[Begin]

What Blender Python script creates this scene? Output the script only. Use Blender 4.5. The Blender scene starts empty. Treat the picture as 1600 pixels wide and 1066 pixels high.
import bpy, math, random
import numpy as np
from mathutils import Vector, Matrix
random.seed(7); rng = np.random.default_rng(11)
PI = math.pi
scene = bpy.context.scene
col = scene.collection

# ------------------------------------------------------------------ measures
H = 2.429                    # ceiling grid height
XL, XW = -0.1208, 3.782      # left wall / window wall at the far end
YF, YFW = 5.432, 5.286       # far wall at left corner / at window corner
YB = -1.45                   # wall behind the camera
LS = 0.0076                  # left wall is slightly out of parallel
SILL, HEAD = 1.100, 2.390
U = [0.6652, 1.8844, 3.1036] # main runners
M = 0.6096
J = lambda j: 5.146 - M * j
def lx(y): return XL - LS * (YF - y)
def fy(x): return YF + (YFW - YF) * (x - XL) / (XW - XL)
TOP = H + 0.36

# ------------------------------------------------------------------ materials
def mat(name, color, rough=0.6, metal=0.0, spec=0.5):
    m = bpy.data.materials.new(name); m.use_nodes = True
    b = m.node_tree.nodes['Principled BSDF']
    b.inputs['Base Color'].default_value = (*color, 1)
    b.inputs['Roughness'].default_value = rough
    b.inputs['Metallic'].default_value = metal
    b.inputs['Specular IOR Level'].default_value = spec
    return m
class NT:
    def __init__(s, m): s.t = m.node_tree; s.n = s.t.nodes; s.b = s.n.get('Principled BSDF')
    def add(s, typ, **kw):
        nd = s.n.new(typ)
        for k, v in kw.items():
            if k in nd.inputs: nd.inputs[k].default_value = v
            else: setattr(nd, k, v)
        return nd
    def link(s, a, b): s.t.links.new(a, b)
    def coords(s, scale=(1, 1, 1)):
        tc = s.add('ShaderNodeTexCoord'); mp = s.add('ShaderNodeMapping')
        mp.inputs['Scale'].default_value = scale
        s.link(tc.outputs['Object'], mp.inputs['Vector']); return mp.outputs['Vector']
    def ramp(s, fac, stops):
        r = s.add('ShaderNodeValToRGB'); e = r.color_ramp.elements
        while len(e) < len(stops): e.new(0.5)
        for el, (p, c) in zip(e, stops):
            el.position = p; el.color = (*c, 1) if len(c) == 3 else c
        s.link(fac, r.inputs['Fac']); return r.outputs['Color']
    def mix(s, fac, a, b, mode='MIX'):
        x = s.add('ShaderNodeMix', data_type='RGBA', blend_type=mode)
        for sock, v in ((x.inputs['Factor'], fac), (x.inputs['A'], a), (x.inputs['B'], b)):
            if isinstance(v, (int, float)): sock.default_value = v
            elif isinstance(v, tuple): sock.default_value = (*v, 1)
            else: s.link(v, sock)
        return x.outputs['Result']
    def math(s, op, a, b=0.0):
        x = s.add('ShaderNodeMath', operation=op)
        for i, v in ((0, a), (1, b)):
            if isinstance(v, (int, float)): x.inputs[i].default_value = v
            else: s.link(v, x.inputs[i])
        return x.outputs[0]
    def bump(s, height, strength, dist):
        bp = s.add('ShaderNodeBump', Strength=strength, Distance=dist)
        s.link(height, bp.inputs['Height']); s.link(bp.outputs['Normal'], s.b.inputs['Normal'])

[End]

### Requirements
Emit the full listing verbatim.

### Finished task
What Blender Python script creates this scene? Output the script only. Use Blender 4.5. The Blender scene starts empty. Treat the picture as 1600 pixels wide and 1066 pixels high.
import bpy, math, random
import numpy as np
from mathutils import Vector, Matrix
random.seed(7); rng = np.random.default_rng(11)
PI = math.pi
scene = bpy.context.scene
col = scene.collection

# ------------------------------------------------------------------ measures
H = 2.429                    # ceiling grid height
XL, XW = -0.1208, 3.782      # left wall / window wall at the far end
YF, YFW = 5.432, 5.286       # far wall at left corner / at window corner
YB = -1.45                   # wall behind the camera
LS = 0.0076                  # left wall is slightly out of parallel
SILL, HEAD = 1.100, 2.390
U = [0.6652, 1.8844, 3.1036] # main runners
M = 0.6096
J = lambda j: 5.146 - M * j
def lx(y): return XL - LS * (YF - y)
def fy(x): return YF + (YFW - YF) * (x - XL) / (XW - XL)
TOP = H + 0.36

# ------------------------------------------------------------------ materials
def mat(name, color, rough=0.6, metal=0.0, spec=0.5):
    m = bpy.data.materials.new(name); m.use_nodes = True
    b = m.node_tree.nodes['Principled BSDF']
    b.inputs['Base Color'].default_value = (*color, 1)
    b.inputs['Roughness'].default_value = rough
    b.inputs['Metallic'].default_value = metal
    b.inputs['Specular IOR Level'].default_value = spec
    return m
class NT:
    def __init__(s, m): s.t = m.node_tree; s.n = s.t.nodes; s.b = s.n.get('Principled BSDF')
    def add(s, typ, **kw):
        nd = s.n.new(typ)
        for k, v in kw.items():
            if k in nd.inputs: nd.inputs[k].default_value = v
            else: setattr(nd, k, v)
        return nd
    def link(s, a, b): s.t.links.new(a, b)
    def coords(s, scale=(1, 1, 1)):
        tc = s.add('ShaderNodeTexCoord'); mp = s.add('ShaderNodeMapping')
        mp.inputs['Scale'].default_value = scale
        s.link(tc.outputs['Object'], mp.inputs['Vector']); return mp.outputs['Vector']
    def ramp(s, fac, stops):
        r = s.add('ShaderNodeValToRGB'); e = r.color_ramp.elements
        while len(e) < len(stops): e.new(0.5)
        for el, (p, c) in zip(e, stops):
            el.position = p; el.color = (*c, 1) if len(c) == 3 else c
        s.link(fac, r.inputs['Fac']); return r.outputs['Color']
    def mix(s, fac, a, b, mode='MIX'):
        x = s.add('ShaderNodeMix', data_type='RGBA', blend_type=mode)
        for sock, v in ((x.inputs['Factor'], fac), (x.inputs['A'], a), (x.inputs['B'], b)):
            if isinstance(v, (int, float)): sock.default_value = v
            elif isinstance(v, tuple): sock.default_value = (*v, 1)
            else: s.link(v, sock)
        return x.outputs['Result']
    def math(s, op, a, b=0.0):
        x = s.add('ShaderNodeMath', operation=op)
        for i, v in ((0, a), (1, b)):
            if isinstance(v, (int, float)): x.inputs[i].default_value = v
            else: s.link(v, x.inputs[i])
        return x.outputs[0]
    def bump(s, height, strength, dist):
        bp = s.add('ShaderNodeBump', Strength=strength, Distance=dist)
        s.link(height, bp.inputs['Height']); s.link(bp.outputs['Normal'], s.b.inputs['Normal'])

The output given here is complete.